* start *

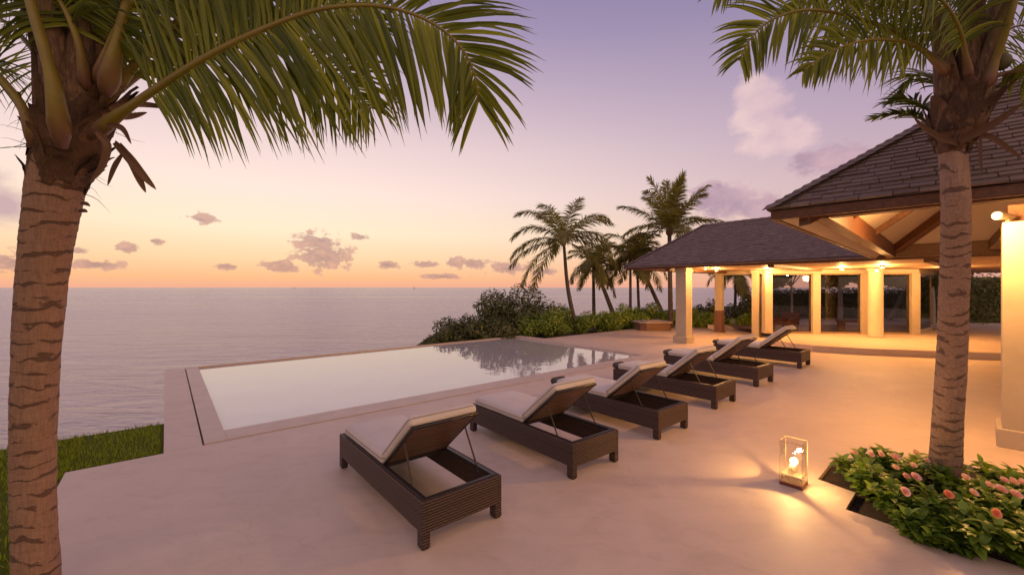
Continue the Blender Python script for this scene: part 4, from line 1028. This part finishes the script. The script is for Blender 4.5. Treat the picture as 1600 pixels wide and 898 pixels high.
# ------------------------------------------------------------------ shrubs, trees, hedge
def leaf_cloud(mb, clumps, n, size, seed, shell=.55, zmin=None):
    rd = random.Random(seed); tot = sum(c_[3]*c_[4]*c_[5] for c_ in clumps)**1.0
    wts = [(c_[3]*c_[4]*c_[5])**.67 for c_ in clumps]; sw_ = sum(wts)
    for c_, w_ in zip(clumps, wts):
        cx, cy, cz, rx, ry, rz = c_; sh_ = rd.uniform(-.18, .18)
        for _ in range(int(n*w_/sw_)):
            while True:
                d = Vector((rd.gauss(0,1), rd.gauss(0,1), rd.gauss(0,1)))
                if d.length > .01: break
            d.normalize(); q = shell+(1-shell)*rd.random()**.6
            bump = 1+.28*noise.noise(Vector((d.x*2.3+cx, d.y*2.3+cy, d.z*2.3+cz)))
            p = Vector((cx+d.x*rx*q*bump, cy+d.y*ry*q*bump, cz+d.z*rz*q*bump))
            if zmin is not None and p.z < zmin: continue
            nrm = (d+Vector((rd.uniform(-1,1), rd.uniform(-1,1), rd.uniform(-.3,1.2)))).normalized()
            a = nrm.orthogonal().normalized(); b2 = nrm.cross(a); th = rd.uniform(0, 2*PI)
            x_ = a*math.cos(th)+b2*math.sin(th); y_ = nrm.cross(x_); s_ = size*rd.uniform(.6, 1.35)
            mb.add([p-x_*s_, p-y_*s_*.45+nrm*s_*.1, p+x_*s_, p+y_*s_*.45+nrm*s_*.1], [(0,1,2,3)], r=max(0, min(1, rd.random()*.8+.1+sh_)))
def shrub(label, px, pytop, pybase, wpx, depth, mat, seed, n=2600, leaf=.07, group='shrubs behind the terrace', name='shrub', cat_='shrub', dy=1.0, stems=True):
    rd = random.Random(seed); k = depth/FPX; cx = (px-800)*k; zt = H+(449-pytop)*k; zb = H+(449-pybase)*k; hw = wpx*k/2; hh = (zt-zb)
    base = Vector((cx, depth, zb)); root = thing(name, label, cat_, base, 0, group); cl = []
    for i in range(11):
        x = cx+rd.uniform(-.75, .75)*hw; f = 1-abs((x-cx)/hw)**2*.45
        zc = zb+hh*f*rd.uniform(.35, .72); cl.append((x, depth+rd.uniform(-.45, .45)*hw*dy, zc, hw*rd.uniform(.28, .45), hw*rd.uniform(.28, .42)*dy, hh*f*rd.uniform(.22, .34)))
    mb = MB(); leaf_cloud(mb, cl, n, leaf, seed, .45); mb.build('foliage', M[mat], root, local=Matrix.Translation(base))
    mb = MB()
    for c_ in cl: mb.tube([base+Vector((rd.uniform(-.1,.1), 0, 0)), Vector(((base.x+c_[0])/2, (base.y+c_[1])/2, (zb+c_[2])/2-.1)), Vector(c_[:3])], [.05, .035, .012], 6)
    mb.build('stem', M['barkfar'], root, local=Matrix.Translation(base))
    return root
GS = 'shrubs behind the terrace'
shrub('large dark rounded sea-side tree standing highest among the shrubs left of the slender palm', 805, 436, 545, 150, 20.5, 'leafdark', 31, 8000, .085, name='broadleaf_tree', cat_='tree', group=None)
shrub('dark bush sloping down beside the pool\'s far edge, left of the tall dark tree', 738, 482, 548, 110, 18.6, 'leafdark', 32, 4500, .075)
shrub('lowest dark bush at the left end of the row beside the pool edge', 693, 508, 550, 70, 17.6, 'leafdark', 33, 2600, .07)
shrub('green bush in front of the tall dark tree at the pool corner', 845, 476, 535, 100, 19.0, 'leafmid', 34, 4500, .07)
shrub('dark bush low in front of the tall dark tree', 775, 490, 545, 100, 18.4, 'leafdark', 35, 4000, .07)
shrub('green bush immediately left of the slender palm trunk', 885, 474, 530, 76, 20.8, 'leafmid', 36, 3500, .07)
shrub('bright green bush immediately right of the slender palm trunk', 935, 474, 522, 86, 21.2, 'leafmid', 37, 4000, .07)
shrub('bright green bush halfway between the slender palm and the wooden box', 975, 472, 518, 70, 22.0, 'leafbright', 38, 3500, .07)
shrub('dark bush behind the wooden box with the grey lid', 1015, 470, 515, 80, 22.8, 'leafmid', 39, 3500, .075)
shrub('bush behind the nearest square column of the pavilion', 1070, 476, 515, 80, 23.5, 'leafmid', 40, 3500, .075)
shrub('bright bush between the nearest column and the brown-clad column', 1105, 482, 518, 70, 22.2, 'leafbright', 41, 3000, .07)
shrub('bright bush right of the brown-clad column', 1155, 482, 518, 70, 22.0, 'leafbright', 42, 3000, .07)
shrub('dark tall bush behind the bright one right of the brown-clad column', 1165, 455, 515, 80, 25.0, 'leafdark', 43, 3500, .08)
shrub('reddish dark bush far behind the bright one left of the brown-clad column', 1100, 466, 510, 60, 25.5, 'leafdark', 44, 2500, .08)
def hedge(label, x0, x1, pytop, depth, n, seed, mat='leafdark', z0=-.1, th=.6):
    rd = random.Random(seed); a = (x0-800)/FPX*depth; b2 = (x1-800)/FPX*depth; zt = H+(449-pytop)/FPX*depth
    base = Vector(((a+b2)/2, depth, z0)); root = thing('hedge', label, 'hedge', base); cl = []
    x = a
    while x < b2:
        cl.append((x, depth+rd.uniform(-.1,.1), (zt+z0)/2+rd.uniform(-.1, .1), .75, th, (zt-z0)/2)); x += .55
    mb = MB(); leaf_cloud(mb, cl, n, .085, seed, .7); mb.build('foliage', M[mat], root, local=Matrix.Translation(base))
    mb = MB(); mb.box(a, depth-.15, z0, b2, depth+.25, zt-.35); mb.build('branches', M['leafdark'], root, local=Matrix.Translation(base))
    return root
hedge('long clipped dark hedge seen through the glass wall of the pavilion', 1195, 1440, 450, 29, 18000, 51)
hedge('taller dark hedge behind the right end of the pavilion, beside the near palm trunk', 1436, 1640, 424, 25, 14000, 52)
shrub('low bright shrub at the foot of the taller hedge, right of the near palm', 1540, 505, 522, 90, 23.2, 'leafbright', 53, 2500, .06, group=None)
def leafy_tree(label, px, depth, ztrunk, crown, n, seed, mat='leafdark', tm='whitebark', lean=0, rt=.17):
    rd = random.Random(seed); x = (px-800)/FPX*depth; base = Vector((x, depth, -.1)); root = thing('garden_tree', label, 'tree', base, 0, 'trees behind the pavilion'); loc = Matrix.Translation(base)
    top = Vector((x+lean, depth, ztrunk)); mb = MB(); mb.tube(spline([base, (base+top)/2+Vector((.06,0,0)), top], 10), [rt*(1-.4*i/10) for i in range(11)], 10)
    cl = []
    for i in range(9):
        c_ = Vector((x+lean+rd.uniform(-1, 1)*crown, depth+rd.uniform(-.8, .8)*crown, ztrunk+rd.uniform(.1, 1.5))); mb.tube([top-Vector((0,0,.2)), (top+c_)/2+Vector((0,0,.15)), c_], [rt*.5, rt*.3, .03], 6); cl.append((c_.x, c_.y, c_.z, crown*.42, crown*.42, .5))
    mb.build('trunk', M[tm], root, smooth=True, local=loc)
    mb = MB(); leaf_cloud(mb, cl, n, .12, seed, .3); mb.build('crown', M[mat], root, local=loc)
leafy_tree('tree with a pale straight trunk behind the pane left of the round column', 1312, 27.4, 2.25, 2.4, 9000, 61)
leafy_tree('tree with a leaning trunk behind the pane right of the round column', 1388, 27.0, 2.3, 2.0, 9000, 62, lean=1.2, rt=.13)
leafy_tree('thin pale double-stemmed tree behind the leftmost pane', 1236, 26.5, 2.35, 1.9, 9000, 63, rt=.08)
leafy_tree('dark tree rising over the hedge behind the right end of the pavilion', 1455, 24.2, 2.3, 1.9, 9000, 64)

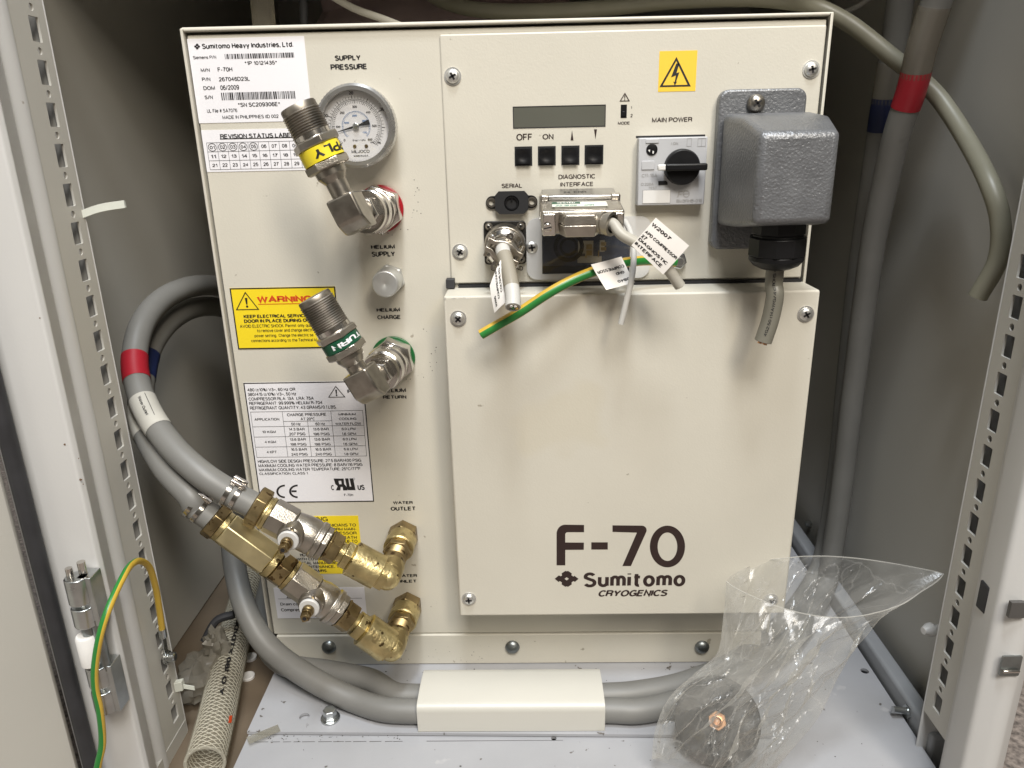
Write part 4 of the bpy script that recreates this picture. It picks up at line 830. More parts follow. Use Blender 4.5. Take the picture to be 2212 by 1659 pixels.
MB().lathe(e2, d2_, [(t2['ring1'], .0128), (t2['ring1']+.0008, .0148), (t2['nut2']-.0008, .0148), (t2['nut2'], .0128)], 6, .2).obj('hose_nut', brassd, r2, bevel=.0006)

# ================================================================== POWER PLUG (grey hammertone hood on its bracket)
pw = thing('power_plug', 'grey hammertone power plug hood with black cable gland and a cut grey cable', 'plug', (.405, 0, .40))
x0, x1, z0, z1 = .3740, .4345, .3430, .4532
MB().plate([rrect(x0, z0, x1, z1, .007)], F3(CP-.0003), .0085).obj('housing_base', hammer, pw, bevel=.0016, seg=3)
q = at(1635, 223, y=-.0115)
o = MB().lathe((q.x, -.0089, q.z), (0, -1, 0), [(0, .0062), (.0012, .0062), (.0030, .0052), (.0042, .0034), (.0046, .0010)], 30).obj('fixing_screw', steel, pw)
g = MB()
for (ux, uz) in ((.8, .6), (-.6, .8)): g.obox((q.x, -.01345, q.z), (ux*.0030, 0, uz*.0030), (0, .0004, 0), (-uz*.0007, 0, ux*.0007))
g.obj('screw_cross', ink, o)
yb, yf = -.0088, -.0860
hd = MB()
bx = [(.3768, .3610), (.4395, .3610), (.4395, .4375), (.3768, .4375)]; fx = [(.3810, .3690), (.4290, .3695), (.4290, .4245), (.3810, .4245)]
mid = [(.3785, .3640), (.4360, .3645), (.4360, .4340), (.3785, .4340)]
V = [(a, yb, b) for a, b in bx]+[(a, -.050, b) for a, b in mid]+[(a, yf, b) for a, b in fx]
hd.add(V, [(0, 1, 2, 3), (11, 10, 9, 8)]+[(i+k, i+(k+1) % 4, i+4+(k+1) % 4, i+4+k) for i in (0, 4) for k in range(4)])
hd.obj('plug_hood', hammer, pw, bevel=.0042, seg=4)
gc = Vector((.4070, -.0560, .3655)); gd = Vector((0.015, 0.03, -1)).normalized()
MB().lathe(gc, gd, [(-.004, .0178), (.0050, .0178), (.0053, .0168), (.0070, .0168), (.0073, .0190), (.0195, .0190)], 10, .3).lathe(gc+gd*.0196, gd, [(0, .0180), (.003, .0180), (.0068, .0150), (.0090, .0105)], 36).obj('cable_gland', plast, pw, bevel=.0007)
ce = at(1648, 738, y=-.060)
P = spline([gc+gd*.026, gc+gd*.040, at(1674, 640, y=-.0575), at(1664, 690, y=-.059), ce], 8)
cb = MB().tube(P, .0060, 22, cap=True).obj('power_cable', mat('dim_cable', (.18, .172, .14), .42, nscale=30, var=.06), pw)
tp = (P[-1]-P[-2]).normalized(); _, u, v = basis(tp)
g = MB()
for k in range(4):
    a = k*math.pi/2+.4; g.cyl(P[-1]-tp*.001+(u*math.cos(a)+v*math.sin(a))*.0024, P[-1]+tp*.0016+(u*math.cos(a)+v*math.sin(a))*.0024, .0015, n=12)
g.obj('wire_core', copper, cb); MB().cyl(P[-1]-tp*.0005, P[-1]+tp*.0003, .0050, n=22).obj('cable_filler', mat('brown_filler', (.10, .05, .03), .7), cb)
def wrap_text(mb, word, pts, r, i0, i1, toward, h, bold=.004, flip=1, off=0.):
    """lettering along a tube path on its viewer side"""
    pts = [Vector(p) for p in pts]; S_ = [0.]
    for a, b in zip(pts, pts[1:]): S_.append(S_[-1]+(b-a).length)
    V, Fa = glyphs(word, bold); L0 = S_[-1]*i0; L1 = S_[-1]*i1; out_ = []
    for a_, b_ in V:
        s_ = L0+(L1-L0)*a_; s_ = min(max(s_, 0), S_[-1]-1e-6); k = max(i for i in range(len(S_)) if S_[i] <= s_); k = min(k, len(pts)-2); f = (s_-S_[k])/(S_[k+1]-S_[k])
        p = pts[k].lerp(pts[k+1], f); t = (pts[k+1]-pts[k]).normalized(); tv = toward-p; tv = (tv-t*tv.dot(t)).normalized(); sv = t.cross(tv)*flip
        ph = (b_-.5)*h/r+off; out_.append(p+(tv*math.cos(ph)+sv*math.sin(ph))*(r+.00012))
    mb.add(out_, Fa)
CV = Vector(CAM)
g = MB(); wrap_text(g, '4G2.50 (14AWG/4c)  ROHS C', list(reversed(P)), .0060, .08, .97, CV, .0024, bold=.006, flip=-1); g.obj('printing', ink, cb, smooth=0)

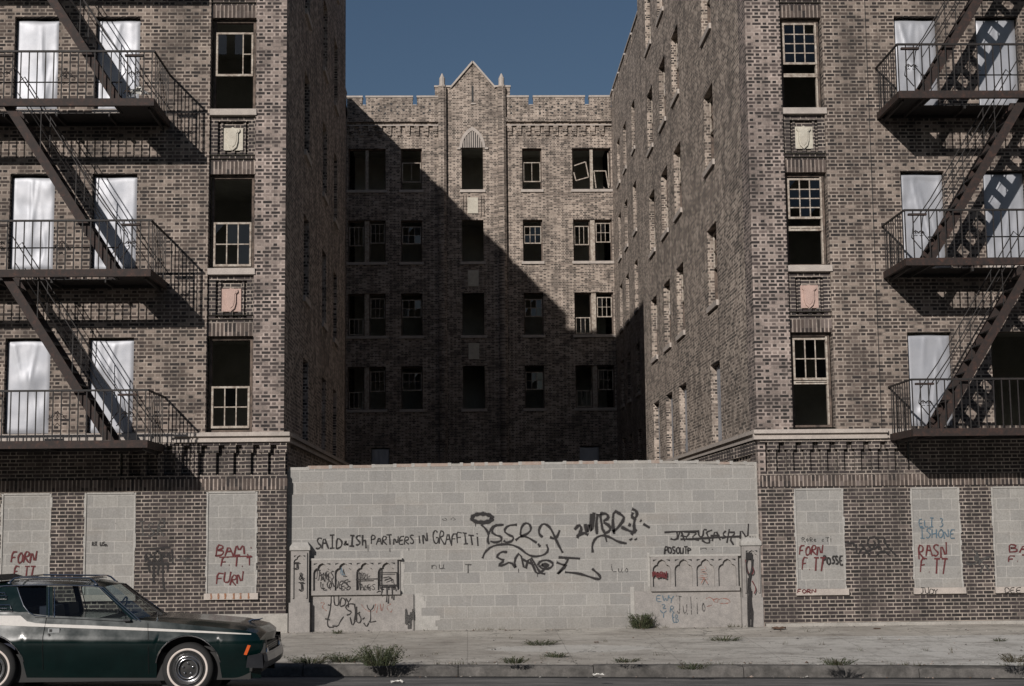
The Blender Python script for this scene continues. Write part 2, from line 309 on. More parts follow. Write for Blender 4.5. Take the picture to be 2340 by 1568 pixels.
class MB:
    def __init__(s): s.v = []; s.f = []; s.mi = []; s.ms = []; s.cur = 0; s.sm = []; s.smooth = False
    def mat(s, m):
        if isinstance(m, str): m = M[m]
        if m not in s.ms: s.ms.append(m)
        s.cur = s.ms.index(m); return s
    def face(s, pts):
        b = len(s.v); s.v += [Vector(p) for p in pts]; s.f.append(tuple(range(b, b+len(pts)))); s.mi.append(s.cur); s.sm.append(s.smooth)
    def idx(s, vs, fs):
        b = len(s.v); s.v += [Vector(p) for p in vs]
        for f in fs: s.f.append(tuple(b+i for i in f)); s.mi.append(s.cur); s.sm.append(s.smooth)
    def box(s, x0, x1, y0, y1, z0, z1):
        s.idx([(x, y, z) for x in (x0, x1) for y in (y0, y1) for z in (z0, z1)],
              [(0, 1, 3, 2), (4, 6, 7, 5), (0, 4, 5, 1), (2, 3, 7, 6), (0, 2, 6, 4), (1, 5, 7, 3)])
    def fbox(s, F, u0, u1, v0, v1, w0, w1):
        s.idx([F(u, v, w) for u in (u0, u1) for w in (w0, w1) for v in (v0, v1)],
              [(0, 1, 3, 2), (4, 6, 7, 5), (0, 4, 5, 1), (2, 3, 7, 6), (0, 2, 6, 4), (1, 5, 7, 3)])
    def prism(s, F, poly, w0, w1):
        n = len(poly); s.idx([F(u, v, w0) for u, v in poly] + [F(u, v, w1) for u, v in poly],
              [tuple(range(n)), tuple(range(2*n-1, n-1, -1))] + [(i, (i+1) % n, n+(i+1) % n, n+i) for i in range(n)])
    def bar(s, a, b, w, h, up=(0, 0, 1)):
        a, b = Vector(a), Vector(b); d = (b-a).normalized(); sd = d.cross(Vector(up))
        if sd.length < 1e-4: sd = Vector((1, 0, 0))
        sd.normalize(); un = sd.cross(d)
        q = [(-1, -1), (1, -1), (1, 1), (-1, 1)]
        s.idx([p + sd*(i*w/2) + un*(j*h/2) for p in (a, b) for i, j in q], [(3, 2, 1, 0), (4, 5, 6, 7)] + [(i, (i+1) % 4, 4+(i+1) % 4, 4+i) for i in range(4)])
    def tube(s, pts, r, n=6, closed=False):
        pts = [Vector(p) for p in pts]; vs = []; m = len(pts)
        for i, p in enumerate(pts):
            d = (pts[min(i+1, m-1)] - pts[max(i-1, 0)]).normalized()
            a = d.cross(Vector((0, 0, 1)));
            if a.length < .05: a = d.cross(Vector((0, 1, 0)))
            a.normalize(); b = d.cross(a); rr = r[i] if isinstance(r, list) else r
            vs += [p + (a*math.cos(2*PI*k/n) + b*math.sin(2*PI*k/n))*rr for k in range(n)]
        fs = [(i*n+k, i*n+(k+1) % n, (i+1)*n+(k+1) % n, (i+1)*n+k) for i in range(m-1) for k in range(n)]
        fs += [tuple(range(n))[::-1], tuple((m-1)*n+k for k in range(n))]
        s.idx(vs, fs)
    def ring(s, c, prof, n=40, axis='Y'):
        """lathe of profile (radius, offset) round axis through c"""
        c = Vector(c); vs = []
        for (r, o) in prof:
            for k in range(n):
                a = 2*PI*k/n
                vs.append(c + (Vector((math.cos(a)*r, o, math.sin(a)*r)) if axis == 'Y' else Vector((o, math.cos(a)*r, math.sin(a)*r)) if axis == 'X' else Vector((math.cos(a)*r, math.sin(a)*r, o))))
        s.idx(vs, [(i*n+k, i*n+(k+1) % n, (i+1)*n+(k+1) % n, (i+1)*n+k) for i in range(len(prof)-1) for k in range(n)])
    def panel(s, F, u0, u1, v0, v1, holes=(), w=0.0, rv=.2):
        """wall sheet with holes and their reveals"""
        us = sorted({u0, u1} | {h[i] for h in holes for i in (0, 1) if u0 < h[i] < u1})
        vs = sorted({v0, v1} | {h[i] for h in holes for i in (2, 3) if v0 < h[i] < v1})
        for i in range(len(us)-1):
            for j in range(len(vs)-1):
                uc, vc = (us[i]+us[i+1])/2, (vs[j]+vs[j+1])/2
                if any(h[0] < uc < h[1] and h[2] < vc < h[3] for h in holes): continue
                s.face([F(us[i], vs[j], w), F(us[i+1], vs[j], w), F(us[i+1], vs[j+1], w), F(us[i], vs[j+1], w)])
        for h in holes:
            a, b, c, d = h[:4]; e = w + (h[4] if len(h) > 4 else rv)
            for (p, q) in (((a, c), (b, c)), ((b, c), (b, d)), ((b, d), (a, d)), ((a, d), (a, c))):
                s.face([F(p[0], p[1], w), F(q[0], q[1], w), F(q[0], q[1], e), F(p[0], p[1], e)])
    def build(s, name, parent=None, smooth=False, recalc=False):
        me = bpy.data.meshes.new(name)
        off = parent_world(parent) if parent else Vector((0, 0, 0))
        me.from_pydata([v-off for v in s.v], [], s.f); me.update()
        for m in s.ms: me.materials.append(m)
        me.polygons.foreach_set('material_index', s.mi)
        if smooth or any(s.sm): me.polygons.foreach_set('use_smooth', [True]*len(s.f) if smooth else s.sm)
        o = bpy.data.objects.new(name, me); col.objects.link(o)
        if parent: o.parent = parent
        return o
def parent_world(o):
    p = Vector((0, 0, 0))
    while o: p += o.location; o = o.parent
    return p
def tag(o, label, cat, group=None):
    o['label'] = label; o['category'] = cat
    if group: o['group'] = group
    return o
def thing(name, loc, label, cat, group=None):
    o = bpy.data.objects.new(name, None); col.objects.link(o); o.location = loc; o.empty_display_size = .3
    return tag(o, label, cat, group)
def lab(o, s): o['label'] = s; return o
def struct(o): o['kind'] = 'structure'; return o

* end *

- **Prompt**: Return exactly the lines from the line that has "shrub('dark bush sloping" to the line that has "shrub('dark bush low", both of them included.

- **Answer to the exercise**:
shrub('dark bush sloping down beside the pool\'s far edge, left of the tall dark tree', 738, 482, 548, 110, 18.6, 'leafdark', 32, 4500, .075)
shrub('lowest dark bush at the left end of the row beside the pool edge', 693, 508, 550, 70, 17.6, 'leafdark', 33, 2600, .07)
shrub('green bush in front of the tall dark tree at the pool corner', 845, 476, 535, 100, 19.0, 'leafmid', 34, 4500, .07)
shrub('dark bush low in front of the tall dark tree', 775, 490, 545, 100, 18.4, 'leafdark', 35, 4000, .07)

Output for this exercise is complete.